Writ Petition is not maintainable when a rectification application is already pending before the authority

The Hon’ble Delhi High Court in the case of Delhi MSW Solutions Ltd. v. Assistant Commissioner of State Tax [Writ Petition Civil 4636 of 2025 dated April 15, 2025] disposed of the writ petition, directed the concerned authority to grant a personal hearing with respect to rectification application proceedings and communicate the hearing date through both the official portal and counsel of the Assessee. All rights and remedies of the Assessee regarding the rectification order were left open.

Facts:

M/s Delhi MSW Solutions Limited (“the Petitioner”) were served a Show Cause Notice dated November 19, 2024 (“the Impugned SCN”) on the ground that availment of excess Input Tax Credit (“ITC”) by the Petitioner. The Petitioner duly replied to the SCN.

The Petitioner’s Counsel submitted that the reply has not been considered by the adjudicating authority and hence the matter deserves to be remanded to the Adjudicating Authority (GST Department) (“the Respondent-1”).

After perusing the matter, the Court had directed the Assistant Commissioner (“Respondent 2”) to join the proceedings virtually. Thereafter, he explained that the entire reply has been considered.
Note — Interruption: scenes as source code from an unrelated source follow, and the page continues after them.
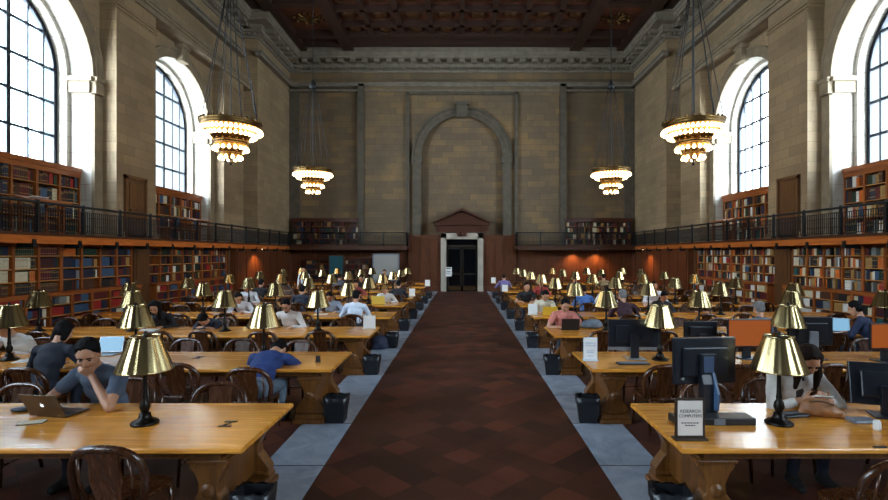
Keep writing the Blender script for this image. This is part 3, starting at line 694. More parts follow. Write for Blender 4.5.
for side, s in (('left', -1), ('right', 1)):
    P = lambda u, n, z, s=s: (s*(XW+n), u, z)
    b = MB()
    arch_wall(b, P, YB, YR, 0, ZC+.3, [(c, HW, ZG, SPR) for c in WC])
    # end bay stands forward of the long wall
    b.add([(s*XW, YR, 0), (s*XR, YR, 0), (s*XR, YR, ZC+.3), (s*XW, YR, ZC+.3)], [(0,1,2,3)])
    b.add([(s*XR, YR, 0), (s*XR, YE, 0), (s*XR, YE, ZC+.3), (s*XR, YR, ZC+.3)], [(0,1,2,3)])
    for c in WC:
        reveal(b, P, c, HW, ZG, SPR, 0, .68, 1)
        ring_face(b, P, c, HW, HI, 4.9, SPR, .68, 1)
        reveal(b, P, c, HI, 4.9, SPR, .68, 1.12, 1)
        for uu in (c-HW, c+HW): b.add([P(uu,.4,ZG), P(uu,.85,ZG), P(uu,.85,4.9), P(uu,.4,4.9)], [(0,1,2,3)])
        b.add([P(c-HW,.85,ZG), P(c+HW,.85,ZG), P(c+HW,.85,4.9), P(c-HW,.85,4.9)], [(0,1,2,3)])
        b.add([P(c-HW,.4,4.9), P(c+HW,.4,4.9), P(c+HW,1.12,4.9), P(c-HW,1.12,4.9)], [(0,1,2,3)], 1)
    struct('wall_' + side, b, [WALL, PALE])
    # mouldings of the long wall: archivolts, imposts, keystones, pilaster strips, string courses
    b = MB()
    for c in WC:
        archivolt(b, P, c, HW, HW+.42, SPR, .1)
        for d in (-1, 1):
            u0, u1 = sorted((c + d*HW, c + d*(HW+.46)))
            pbox(b, P, u0, u1, -.1, 0, ZG, SPR-.55)                       # jamb strip
            pbox(b, P, u0-.03, u1+.03, -.17, .0, SPR-.5, SPR+.03); pbox(b, P, u0-.06, u1+.06, -.22, .0, SPR-.12, SPR+.0)
            uj = sorted((c + d*(HW-.1), c + d*HW)); pbox(b, P, uj[0], uj[1], 0, .66, SPR-.5, SPR+.03); uj = sorted((c + d*(HW-.16), c + d*HW)); pbox(b, P, uj[0], uj[1], -.1, .66, SPR-.14, SPR+.0)
        pbox(b, P, c-.24, c+.24, -.3, 0, SPR+HW-.05, SPR+HW+.62)
        pbox(b, P, c-.3, c+.3, -.34, 0, SPR+HW+.5, SPR+HW+.66)
    struct('trim_%d' % (3 if s < 0 else 4), b, MOULD)
    # piers between the bays carry a projecting architrave
    b = MB()
    for c in [q-7.2 for q in WC] + [WC[0]]:
        u0, u1 = c+HW+.35, c+7.2-HW
        if u1 > YR: u1 = YR
        pbox(b, P, u0, u1, -PJ, 0, ZG, 11.0)
        pbox(b, P, u0-.05, u1+.05, -PJ-.06, 0, ZG, ZG+.25)
        for z in (10.3, 10.42): pbox(b, P, u0-.04, u1+.04, -PJ-.05, 0, z, z+.06)
    pbox(b, P, YB, YR, -PJ, 0, 11.0, 11.5)
    struct('wall_piers_' + side, b, [WALL])
    b = MB(); pbox(b, P, YB, YR, -PJ-.08, 0, 10.94, 11.12); pbox(b, P, YB, YR, -PJ-.14, 0, 11.12, 11.2); pbox(b, P, YB, YR, -PJ-.05, 0, 11.34, 11.52)
    struct('trim_%d' % (10 if s < 0 else 11), b, MOULD)

# end wall: a centre piece standing slightly forward with a tall blind arch
PE = lambda u, n, z: (u, YE+n, z)
PC = lambda u, n, z: (u, YE-.3+n, z)
b = MB()
b.add([(-XR, YE, 0), (XR, YE, 0), (XR, YE, ZC+.3), (-XR, YE, ZC+.3)], [(0,1,2,3)])
arch_wall(b, PC, -6.35, 6.35, 2.9, 13.0, [(0, 2.55, 2.9, 8.35)])
reveal(b, PC, 0, 2.55, 2.9, 8.35, 0, .3)
for u in (-6.35, 6.35): b.add([PC(u,0,2.9), PC(u,.3,2.9), PC(u,.3,13.0), PC(u,0,13.0)], [(0,1,2,3)])
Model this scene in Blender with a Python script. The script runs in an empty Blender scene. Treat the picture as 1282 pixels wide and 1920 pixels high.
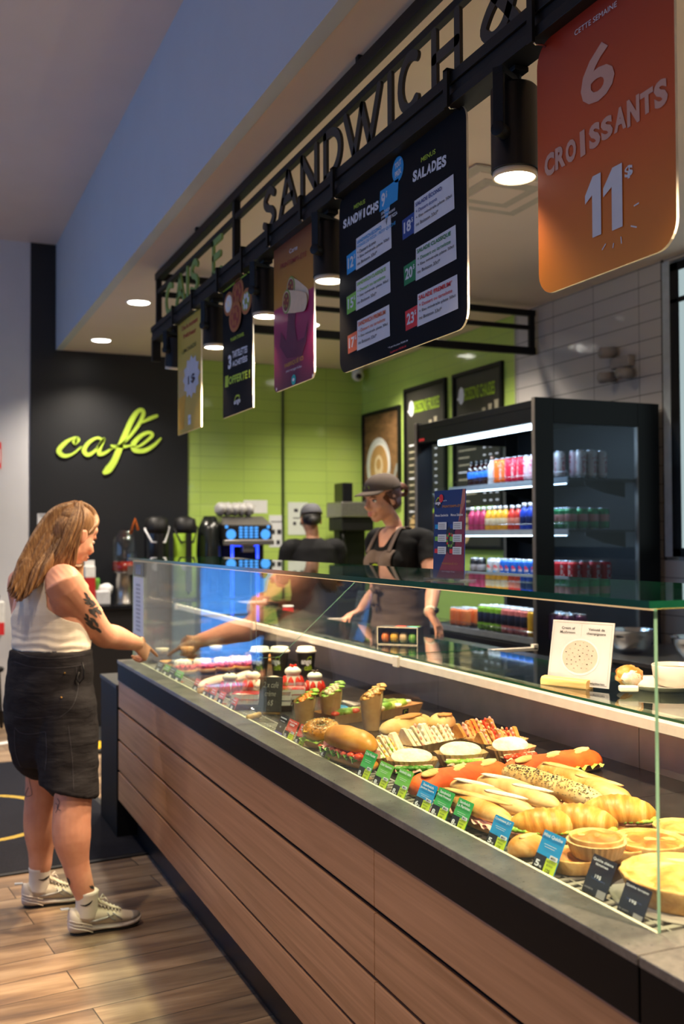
import bpy, bmesh, math, random
from math import sin, cos, tan, pi, sqrt, atan2, radians
from mathutils import Vector, Matrix, noise
from mathutils.bvhtree import BVHTree
V = Vector
random.seed(7)
S = bpy.context.scene
COL = S.collection
R = random.uniform

# ------------------------------------------------------------------ camera
FPX, YAW, PITCH, ROLL, CH = 1912.7, 0.40587, 0.024285, -0.0041917, 1.5
c_, s_ = cos(YAW), sin(YAW)
r_, f_, u_ = V((c_, -s_, 0)), V((s_, c_, 0)), V((0, 0, 1))
f2 = f_*cos(PITCH) + u_*sin(PITCH)
u2 = u_*cos(PITCH) - f_*sin(PITCH)
r3 = r_*cos(ROLL) + u2*sin(ROLL)
u3 = u2*cos(ROLL) - r_*sin(ROLL)
CAM = V((0, 0, CH))
cd = bpy.data.cameras.new('camera')
cam = bpy.data.objects.new('camera', cd)
COL.objects.link(cam)
cam.matrix_world = Matrix(((r3.x, u3.x, -f2.x, 0), (r3.y, u3.y, -f2.y, 0), (r3.z, u3.z, -f2.z, CH), (0, 0, 0, 1)))
cd.sensor_fit = 'VERTICAL'
cd.sensor_height = 36.0
cd.lens = FPX/1920*36.0
cd.clip_start = .02
cd.dof.use_dof = True
cd.dof.focus_distance = 2.5
cd.dof.aperture_fstop = 3.6
S.camera = cam

def P(px, py, ax, v):
    """world point where the sight line of a photograph pixel meets the plane ax = v"""
    d = r3*((px-641)/FPX) + u3*(-(py-960)/FPX) + f2
    i = 'XYZ'.index(ax)
    return CAM + d*((v-CAM[i])/d[i])

# ------------------------------------------------------------------ render look, world, lights
S.view_settings.view_transform = 'Standard'
S.view_settings.look = 'None'
S.view_settings.gamma = 1.0
S.view_settings.exposure = 0.35
S.cycles.max_bounces = 10
S.cycles.diffuse_bounces = 4
S.cycles.glossy_bounces = 5
S.cycles.transmission_bounces = 6
S.cycles.transparent_max_bounces = 40
S.cycles.caustics_reflective = False
S.cycles.caustics_refractive = False
S.cycles.sample_clamp_indirect = 4.0
S.cycles.use_denoising = True
w = bpy.data.worlds.new('world')
S.world = w
w.use_nodes = True
w.node_tree.nodes['Background'].inputs[0].default_value = (.42, .52, .70, 1)
w.node_tree.nodes['Background'].inputs[1].default_value = .05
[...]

In fact, the initial demand as can be seen from the Impugned SCN was to the tune of Rs. 7,74,72,844/- and after considering the reply, the same has been reduced to the amount of Rs. 1.60 crore approximately.

During the hearing, it emerged that a rectification application under Section 161 of Central Goods and Services Tax Act, 2017 (“the CGST Act”) had already been filed by the Petitioner and was pending before the Respondent-2.

Consequently, an Order dated February 28, 2025 (“the Impugned Order”) was passed, whereby a demand of Rs 1,60,35,990 was confirmed against the Petitioner, alleging excess availment of ITC.

Hence, the aggrieved by the Impugned Order filed the present writ petition before the Hon’ble High Court.

Issue:

Whether writ petition is maintainable when a rectification applicable is pending before the authority?

Held:

The Hon’ble Delhi High Court Writ Petition Civil 4636 of 2025 held as under:

  • Opined that, in the rectification application, a personal hearing can be afforded to the Petitioner by the concerned official and an order can be passed in accordance with law. The date of hearing be communicated to the Petitioner, through the Portal as also through the Learned Counsel who is appearing that day.
  • Held that, , all rights and remedies of the Petitioner in respect of both the Impugned Order as also the rectification order if any were left open Hence, the writ petition was disposed of without expressing any opinion on the merits of the demand.

Our Comments:

Section 161 of the CGST Act allows any authority, who has passed or issued any decision or order or notice or certificate or any other document, to rectify any error which is apparent on the face of record in such decision or order or notice or certificate or any other document, either on its own motion or where such error is brought to its notice by any officer appointed under the GST Act or by the affected person within a period of 3 months from the date of issue of such decision or order or notice or certificate or any other document, as the case may be.

In this regard, Rule 142(7) of the Central Goods and Services Tax Rules, 2027 (“the CGST Rules”) (as amended vide Notification No. 16/2019 – Central Tax dated March 29, 2019 w.e.f. April 01, 2019) provides that where a rectification of the order has been passed in accordance with the provisions of Section 161 of the CGST Act or where an order uploaded on the system has been withdrawn, a summary of the rectification order or of the withdrawal order shall be uploaded electronically by the proper officer in Form GST DRC-08.

The amendment carried out in Rule 142(7) has widened the scope of this rule to cover withdrawal of an order uploaded on the system. Now, in addition to order passed under Section 161 of the CGST Act, a summary of the rectification order or the withdrawal order shall be uploaded electronically by the proper officer in Form GST DRC-08.

It is to be noted that as seen from the cases above, the rectification can be done only where there is an error that is apparent on the face of record meaning thereby the errors that are obvious, visible in plain sight and that is not open for interpretation or debate.

Further, it should not affect the rights of the assessee and where such rectification adversely affects any person, the principles of natural justice are to be followed.

In the case of Transzone Logistics India (P.) Ltd. v. Sales Tax Officer, Avato [Writ Petition Civil No. 6583 of 2025 May  16, 2025] wherein the Hon’ble Delhi High Court  held that as per proviso to Section 161, if rectification is to be decided adversely affecting assessee, principles of natural justice have to be followed and a hearing ought to be given. Whenever an adverse opinion is to be rendered against the party concerned, it is mandatory to afford a hearing, under 3rd Proviso to Section 161 of the CGST Act . Personal hearing ought to have been afforded to assessee, which had not been done. Accordingly, order in rectification application was to be set aside. After affording hearing to assessee, rectification application should be decided in accordance with law.